Tracking consumers through sensors inside clothes
they buy may now become a reality, as Maine retailer L.L. Bean is planning to sew sensors into boots and coats and then track the clothing after it leaves the store through the Ethereum
blockchain.
The tracking test will begin later this year and will be conducted as an opt-in, according to details first reported in The Wall Street Journal.
It’s
unlikely that consumers will have a choice of purchasing the same item with or without sensors included. It also will be interesting to see how salespeople relay the information to in-store shoppers
that an item comes with tracking built in and that clothing from another line does not. Or perhaps Bean will ultimately include sensors in all its clothes.
The idea is that the retailer could
track how its clothes are used -- for example, in what temperatures and even when and how often they are washed. Sensors typically could also track the steps taken and other data.
L.L. Bean
could tell consumers they have no worries since the data is being collected through a blockchain -- as if most consumers will be comforted by that, even if any actually understand what that means.
In any case, the concept of sensors in clothing is hardly new.

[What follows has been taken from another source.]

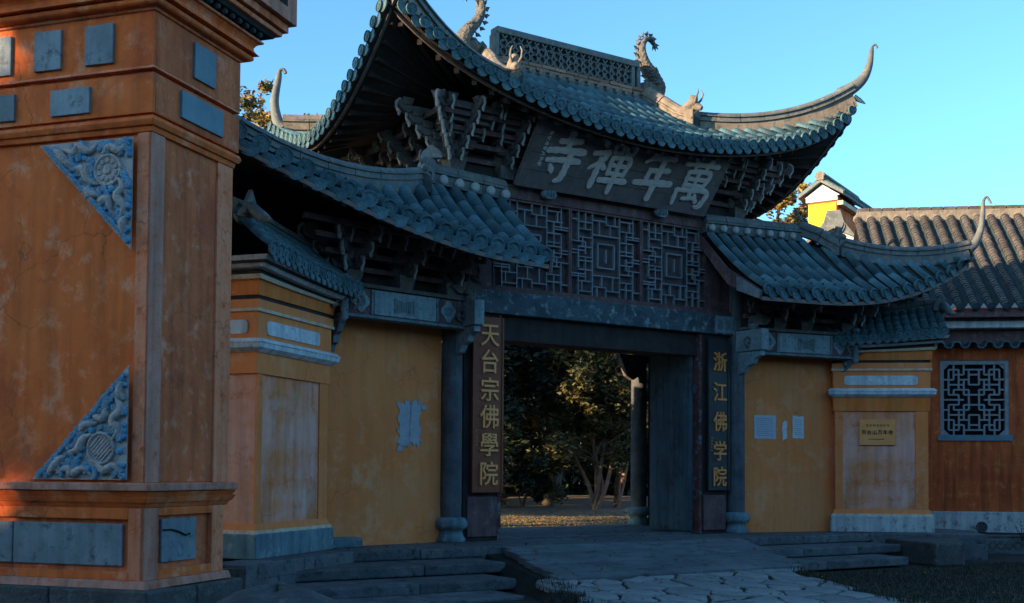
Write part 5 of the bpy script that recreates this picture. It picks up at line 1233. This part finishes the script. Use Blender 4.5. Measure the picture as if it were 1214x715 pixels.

Levi Strauss included RFID tags in jeans in stores so retailers could track the real-time status of inventory in a pilot I saw
two years ago. As clothing is moved, a retail sensor tracks it -- including specifics, such as size and style. But that tracking would end when the product leaves the store.
L.L. Bean is also
scrapping its age-old 'guaranteed for life policy' of products it sells, now giving customers one year to return items as long as they have a receipt. The return-anytime policy always struck me as
being built into the typically premium pricing of many non-Bean branded products at the store, so it will be interesting to see if product pricing is adjusted downward to reflect the new policy.
The Internet of Things reality is that anything that moves can be tracked.
L.L. Bean may soon find out what its customers think about it actually happening to them.